2014’s big-name college commencement speakers

Story highlights

Every year, colleges compete for memorable college commencement speakers

President Barack Obama spoke about climate change at University of California-Irvine

Sean Combs, Shonda Rhimes and Jennifer Lee spoke at schools they attended

CNN  — 

It’s that time of year when colleges around the country show off the people who will offer the last lesson to soon-to-be graduates: the commencement speakers.

This year, some universities drew on famous alumni: The University of New Hampshire featured 1992 New Hampshire graduate Jennifer Lee, the Oscar-winning screenwriter and director of Disney’s hit film “Frozen.” Shonda Rhimes, creator of “Grey’s Anatomy” and “Scandal,” told graduates of her alma mater, Dartmouth College, that it’s impossible to do it all, but it’s still worth doing as much as they can.

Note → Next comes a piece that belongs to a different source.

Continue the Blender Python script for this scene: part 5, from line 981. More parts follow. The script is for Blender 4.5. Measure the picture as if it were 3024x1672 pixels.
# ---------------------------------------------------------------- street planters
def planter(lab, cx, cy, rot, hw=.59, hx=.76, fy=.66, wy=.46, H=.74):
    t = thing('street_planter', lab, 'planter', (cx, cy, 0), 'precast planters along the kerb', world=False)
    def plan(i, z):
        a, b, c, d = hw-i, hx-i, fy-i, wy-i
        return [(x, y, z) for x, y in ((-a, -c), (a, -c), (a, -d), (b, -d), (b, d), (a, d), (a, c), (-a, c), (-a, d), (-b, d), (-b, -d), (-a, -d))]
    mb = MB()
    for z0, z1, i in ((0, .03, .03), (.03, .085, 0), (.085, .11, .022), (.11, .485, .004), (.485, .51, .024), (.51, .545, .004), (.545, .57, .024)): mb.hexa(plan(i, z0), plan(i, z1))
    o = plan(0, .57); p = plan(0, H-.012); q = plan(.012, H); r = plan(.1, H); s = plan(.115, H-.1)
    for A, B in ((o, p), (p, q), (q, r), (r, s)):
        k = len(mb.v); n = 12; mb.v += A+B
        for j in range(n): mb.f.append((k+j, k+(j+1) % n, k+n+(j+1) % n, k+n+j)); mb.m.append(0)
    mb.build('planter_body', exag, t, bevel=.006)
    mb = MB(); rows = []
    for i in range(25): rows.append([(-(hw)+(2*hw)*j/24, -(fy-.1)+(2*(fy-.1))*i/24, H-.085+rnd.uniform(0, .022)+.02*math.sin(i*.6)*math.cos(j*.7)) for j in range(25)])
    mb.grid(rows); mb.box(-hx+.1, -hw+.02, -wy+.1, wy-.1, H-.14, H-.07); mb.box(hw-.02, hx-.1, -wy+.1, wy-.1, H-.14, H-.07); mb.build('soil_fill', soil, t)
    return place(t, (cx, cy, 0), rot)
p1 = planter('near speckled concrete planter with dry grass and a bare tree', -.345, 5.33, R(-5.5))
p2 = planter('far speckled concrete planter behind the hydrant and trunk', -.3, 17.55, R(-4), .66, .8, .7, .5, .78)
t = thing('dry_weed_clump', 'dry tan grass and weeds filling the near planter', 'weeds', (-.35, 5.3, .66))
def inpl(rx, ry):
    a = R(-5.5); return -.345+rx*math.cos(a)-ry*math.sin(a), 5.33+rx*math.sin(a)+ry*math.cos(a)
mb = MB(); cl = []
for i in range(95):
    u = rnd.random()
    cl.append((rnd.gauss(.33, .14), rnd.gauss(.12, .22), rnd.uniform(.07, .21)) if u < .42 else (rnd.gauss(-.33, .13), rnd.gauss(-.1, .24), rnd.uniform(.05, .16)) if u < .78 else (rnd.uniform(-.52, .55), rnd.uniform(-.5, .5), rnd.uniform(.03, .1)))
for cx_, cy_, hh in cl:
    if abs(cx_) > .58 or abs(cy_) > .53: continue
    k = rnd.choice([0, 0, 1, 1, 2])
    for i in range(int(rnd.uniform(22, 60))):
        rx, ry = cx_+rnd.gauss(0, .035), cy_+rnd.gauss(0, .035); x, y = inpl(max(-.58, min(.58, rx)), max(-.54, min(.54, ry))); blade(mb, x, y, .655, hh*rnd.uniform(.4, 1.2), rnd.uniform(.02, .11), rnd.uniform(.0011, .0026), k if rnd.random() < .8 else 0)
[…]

“Volunteer some hours. Focus on something outside yourself. Devote a slice of your energies towards making the world suck less every week,” Rhimes said. “Some people suggest doing this will increase your sense of well-being. Some say it’s good karma. I say that it will allow you to remember that, whether you are a legacy or the first in your family to go to college, the air you are breathing right now is rare air. Appreciate it.”

Other schools competed for high-profile speakers like President Barack Obama, who spoke at University of California-Irvine in June after receiving 10,000 postcards from the community asking him to attend. First lady Michelle Obama spoke at Dillard University in New Orleans, as well as a high school senior recognition ceremony in Topeka, Kansas, and a college access program in Washington.

President Obama used part of his speech at University of California-Irvine to address climate change, calling lawmakers and pundits who deny manmade climate change a “fairly serious threat to everybody’s future.”

“Progress won’t always be flashy. It will be measured in disasters averted, and lives saved, and a planet preserved – and days just like this one, 20 years from now, and 50 years from now, and 100 years from now,” he said. “But can you imagine a more worthy goal – a more worthy legacy – than protecting the world we leave to our children?”